During one meditation session, the mischievous child took the sacred 'salagram' used for worship and created disturbances. Unable to endure the behavior any longer, Divakara Muni rebuked the child. True to the agreement, the child vanished instantly, leaving the sage in sorrow. Before departing, the child revealed that he could be found again in Ananthankadu.
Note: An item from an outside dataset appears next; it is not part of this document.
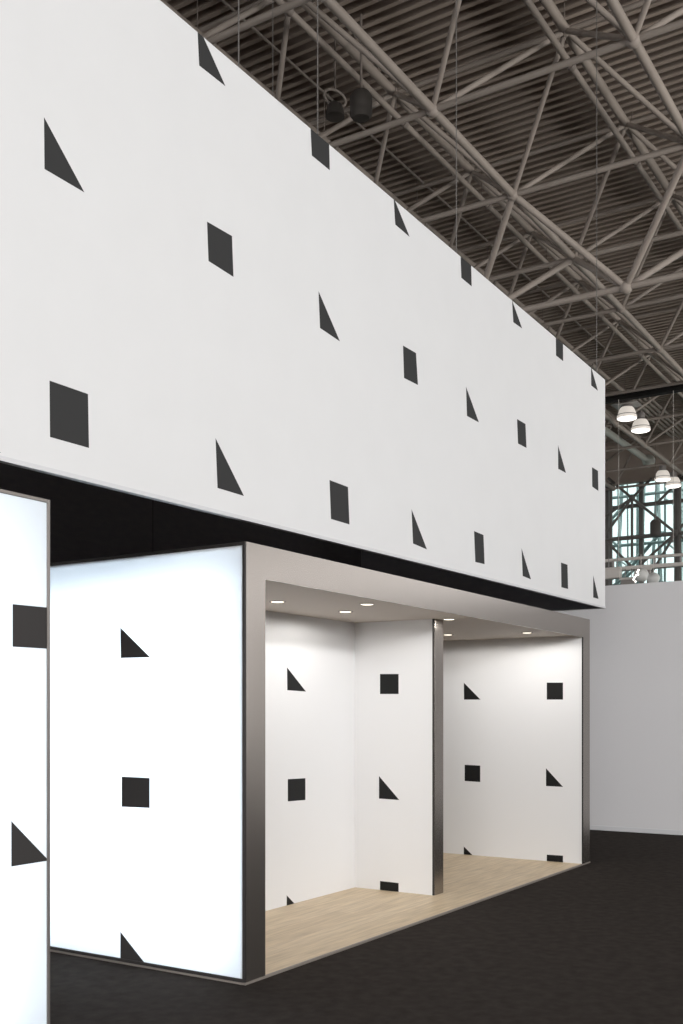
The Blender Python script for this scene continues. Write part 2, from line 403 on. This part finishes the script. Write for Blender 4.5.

Realizing the identity of his vanished guest, Divakara Muni was consumed by inconsolable grief. He followed the path the child had taken for days without food, rest, or sleep. Eventually, he reached a wooded area near the sea, witnessing the child entering a massive 'Ilappa' tree. The tree collapsed into the ground, transforming into the divine form of Sree Maha Vishnu, stretching from 'Thiruvallam' to 'Trippapur.' The divine form had its head at ‘Thiruvallam’ (a place about 3 miles from East Fort at where the Temple of Sree Padmanabhaswamy is located) and its feet at ‘Trippapur’ (5 miles away towards the north).

Overwhelmed by the majestic manifestation, the Sanyasi prayed for a condensed form. Bhagavan Vishnu granted his request, reducing the image to three times the length of the Sanyasi's Yoga Dand. As an offering, the Sanyasi presented a raw mango in a coconut shell, a tradition that continues to this day. Bhagavan Vishnu ordained that Tulu Brahmins should conduct poojas in the temple, and half the priests in the temple, even now, represent the Tulu region.

Another version links the temple's origin to the Namboothiri Sanyasi Vilvamangalathu Swamiyar, a Vishnu devotee. The legend closely parallels that of Divakara Muni. When Sree Maha Vishnu appeared in the Ananthasayana Roopa (reclining on Anantha) before the sage at Ananthankaadu, the sage offered unripe mangoes from a nearby tree in a coconut shell. This humble offering, known as 'nivedyam,' continues, with salted mango as a prominent offering. The original coconut shell has been encased in gold.